### [What you will do]
Repeat every line of the listing below exactly, minus the pictures.

★ ★ ★ ★ ★

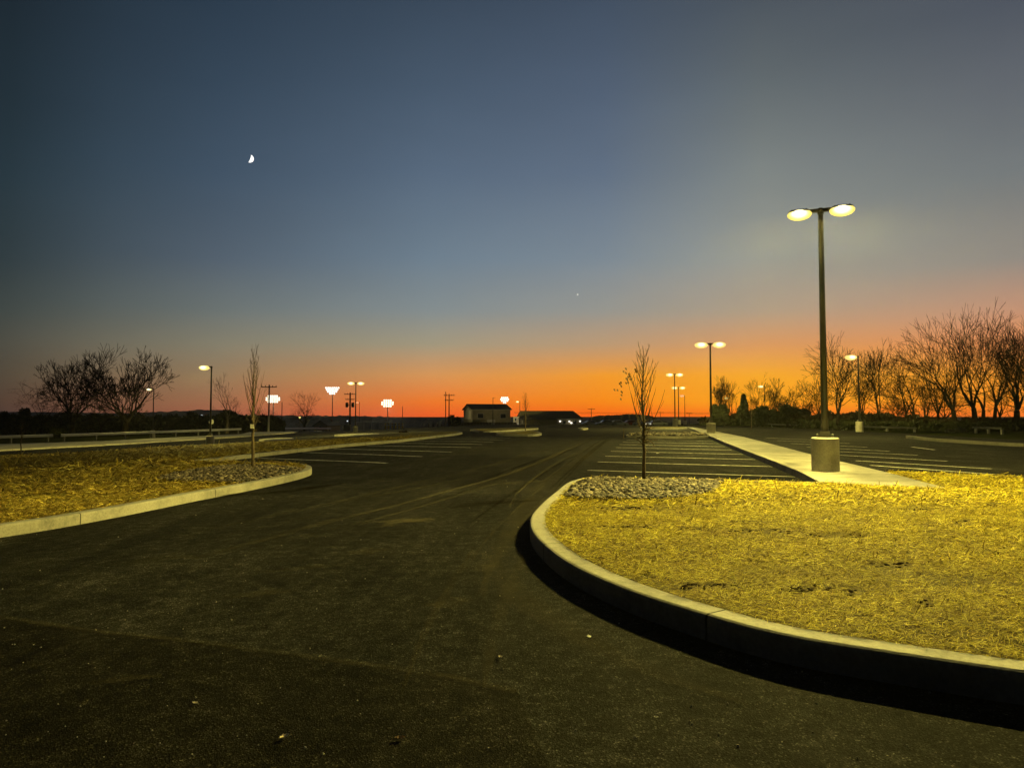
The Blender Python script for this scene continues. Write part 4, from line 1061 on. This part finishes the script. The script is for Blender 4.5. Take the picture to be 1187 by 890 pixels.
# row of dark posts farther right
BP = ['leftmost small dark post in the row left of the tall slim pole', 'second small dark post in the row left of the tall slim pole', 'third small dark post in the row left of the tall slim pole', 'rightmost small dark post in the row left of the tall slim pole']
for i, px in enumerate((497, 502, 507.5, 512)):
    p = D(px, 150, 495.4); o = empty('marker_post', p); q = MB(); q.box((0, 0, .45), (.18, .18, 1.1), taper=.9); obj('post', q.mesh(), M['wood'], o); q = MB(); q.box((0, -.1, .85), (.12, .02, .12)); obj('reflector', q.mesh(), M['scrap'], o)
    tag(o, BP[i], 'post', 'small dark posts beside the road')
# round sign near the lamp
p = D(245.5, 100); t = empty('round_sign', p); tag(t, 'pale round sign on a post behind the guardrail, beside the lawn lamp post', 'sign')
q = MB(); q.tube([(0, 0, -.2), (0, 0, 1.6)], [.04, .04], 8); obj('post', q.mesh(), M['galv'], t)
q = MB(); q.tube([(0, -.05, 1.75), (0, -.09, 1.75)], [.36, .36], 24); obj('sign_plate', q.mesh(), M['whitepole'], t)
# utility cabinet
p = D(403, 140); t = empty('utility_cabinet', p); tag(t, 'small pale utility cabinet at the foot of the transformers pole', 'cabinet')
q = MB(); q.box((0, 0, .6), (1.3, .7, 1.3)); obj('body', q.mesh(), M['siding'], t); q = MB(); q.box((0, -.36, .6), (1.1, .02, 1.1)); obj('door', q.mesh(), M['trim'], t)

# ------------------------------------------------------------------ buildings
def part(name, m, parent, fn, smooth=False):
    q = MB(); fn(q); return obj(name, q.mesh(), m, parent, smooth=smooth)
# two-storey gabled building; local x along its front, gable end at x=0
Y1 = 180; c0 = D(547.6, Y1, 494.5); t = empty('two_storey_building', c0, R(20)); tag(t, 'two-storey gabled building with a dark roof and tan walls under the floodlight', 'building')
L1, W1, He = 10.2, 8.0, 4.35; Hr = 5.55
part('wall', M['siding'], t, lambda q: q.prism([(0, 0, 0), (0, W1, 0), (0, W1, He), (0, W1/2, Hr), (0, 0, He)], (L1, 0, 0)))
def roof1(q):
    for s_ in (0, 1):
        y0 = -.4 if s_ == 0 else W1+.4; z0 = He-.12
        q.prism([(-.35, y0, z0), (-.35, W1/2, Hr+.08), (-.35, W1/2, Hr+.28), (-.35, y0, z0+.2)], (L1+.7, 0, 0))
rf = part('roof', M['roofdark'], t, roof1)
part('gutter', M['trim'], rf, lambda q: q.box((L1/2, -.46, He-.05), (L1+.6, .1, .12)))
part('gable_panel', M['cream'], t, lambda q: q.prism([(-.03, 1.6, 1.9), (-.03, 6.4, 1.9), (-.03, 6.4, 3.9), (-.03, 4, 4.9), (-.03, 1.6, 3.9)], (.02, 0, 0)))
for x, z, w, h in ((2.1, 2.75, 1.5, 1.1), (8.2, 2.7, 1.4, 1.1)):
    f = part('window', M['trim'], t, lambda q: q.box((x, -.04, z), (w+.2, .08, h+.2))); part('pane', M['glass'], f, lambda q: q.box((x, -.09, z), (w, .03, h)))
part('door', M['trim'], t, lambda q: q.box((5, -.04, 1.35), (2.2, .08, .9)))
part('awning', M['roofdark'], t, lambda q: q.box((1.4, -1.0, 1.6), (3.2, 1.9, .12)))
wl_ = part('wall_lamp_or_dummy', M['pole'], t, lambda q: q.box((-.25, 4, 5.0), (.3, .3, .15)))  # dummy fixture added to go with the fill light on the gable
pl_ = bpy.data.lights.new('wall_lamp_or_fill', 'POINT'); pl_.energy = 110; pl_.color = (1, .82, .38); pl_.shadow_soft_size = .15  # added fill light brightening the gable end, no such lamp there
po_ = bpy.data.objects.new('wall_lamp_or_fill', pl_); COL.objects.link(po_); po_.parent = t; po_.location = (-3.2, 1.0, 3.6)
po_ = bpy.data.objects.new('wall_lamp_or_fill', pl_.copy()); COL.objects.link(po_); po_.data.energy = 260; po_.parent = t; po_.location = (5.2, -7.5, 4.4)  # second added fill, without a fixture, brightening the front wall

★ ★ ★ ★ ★

### [Response to this task]
The Blender Python script for this scene continues. Write part 4, from line 1061 on. This part finishes the script. The script is for Blender 4.5. Take the picture to be 1187 by 890 pixels.
# row of dark posts farther right
BP = ['leftmost small dark post in the row left of the tall slim pole', 'second small dark post in the row left of the tall slim pole', 'third small dark post in the row left of the tall slim pole', 'rightmost small dark post in the row left of the tall slim pole']
for i, px in enumerate((497, 502, 507.5, 512)):
    p = D(px, 150, 495.4); o = empty('marker_post', p); q = MB(); q.box((0, 0, .45), (.18, .18, 1.1), taper=.9); obj('post', q.mesh(), M['wood'], o); q = MB(); q.box((0, -.1, .85), (.12, .02, .12)); obj('reflector', q.mesh(), M['scrap'], o)
    tag(o, BP[i], 'post', 'small dark posts beside the road')
# round sign near the lamp
p = D(245.5, 100); t = empty('round_sign', p); tag(t, 'pale round sign on a post behind the guardrail, beside the lawn lamp post', 'sign')
q = MB(); q.tube([(0, 0, -.2), (0, 0, 1.6)], [.04, .04], 8); obj('post', q.mesh(), M['galv'], t)
q = MB(); q.tube([(0, -.05, 1.75), (0, -.09, 1.75)], [.36, .36], 24); obj('sign_plate', q.mesh(), M['whitepole'], t)
# utility cabinet
p = D(403, 140); t = empty('utility_cabinet', p); tag(t, 'small pale utility cabinet at the foot of the transformers pole', 'cabinet')
q = MB(); q.box((0, 0, .6), (1.3, .7, 1.3)); obj('body', q.mesh(), M['siding'], t); q = MB(); q.box((0, -.36, .6), (1.1, .02, 1.1)); obj('door', q.mesh(), M['trim'], t)

# ------------------------------------------------------------------ buildings
def part(name, m, parent, fn, smooth=False):
    q = MB(); fn(q); return obj(name, q.mesh(), m, parent, smooth=smooth)
# two-storey gabled building; local x along its front, gable end at x=0
Y1 = 180; c0 = D(547.6, Y1, 494.5); t = empty('two_storey_building', c0, R(20)); tag(t, 'two-storey gabled building with a dark roof and tan walls under the floodlight', 'building')
L1, W1, He = 10.2, 8.0, 4.35; Hr = 5.55
part('wall', M['siding'], t, lambda q: q.prism([(0, 0, 0), (0, W1, 0), (0, W1, He), (0, W1/2, Hr), (0, 0, He)], (L1, 0, 0)))
def roof1(q):
    for s_ in (0, 1):
        y0 = -.4 if s_ == 0 else W1+.4; z0 = He-.12
        q.prism([(-.35, y0, z0), (-.35, W1/2, Hr+.08), (-.35, W1/2, Hr+.28), (-.35, y0, z0+.2)], (L1+.7, 0, 0))
rf = part('roof', M['roofdark'], t, roof1)
part('gutter', M['trim'], rf, lambda q: q.box((L1/2, -.46, He-.05), (L1+.6, .1, .12)))
part('gable_panel', M['cream'], t, lambda q: q.prism([(-.03, 1.6, 1.9), (-.03, 6.4, 1.9), (-.03, 6.4, 3.9), (-.03, 4, 4.9), (-.03, 1.6, 3.9)], (.02, 0, 0)))
for x, z, w, h in ((2.1, 2.75, 1.5, 1.1), (8.2, 2.7, 1.4, 1.1)):
    f = part('window', M['trim'], t, lambda q: q.box((x, -.04, z), (w+.2, .08, h+.2))); part('pane', M['glass'], f, lambda q: q.box((x, -.09, z), (w, .03, h)))
part('door', M['trim'], t, lambda q: q.box((5, -.04, 1.35), (2.2, .08, .9)))
part('awning', M['roofdark'], t, lambda q: q.box((1.4, -1.0, 1.6), (3.2, 1.9, .12)))
wl_ = part('wall_lamp_or_dummy', M['pole'], t, lambda q: q.box((-.25, 4, 5.0), (.3, .3, .15)))  # dummy fixture added to go with the fill light on the gable
pl_ = bpy.data.lights.new('wall_lamp_or_fill', 'POINT'); pl_.energy = 110; pl_.color = (1, .82, .38); pl_.shadow_soft_size = .15  # added fill light brightening the gable end, no such lamp there
po_ = bpy.data.objects.new('wall_lamp_or_fill', pl_); COL.objects.link(po_); po_.parent = t; po_.location = (-3.2, 1.0, 3.6)
po_ = bpy.data.objects.new('wall_lamp_or_fill', pl_.copy()); COL.objects.link(po_); po_.data.energy = 260; po_.parent = t; po_.location = (5.2, -7.5, 4.4)  # second added fill, without a fixture, brightening the front wall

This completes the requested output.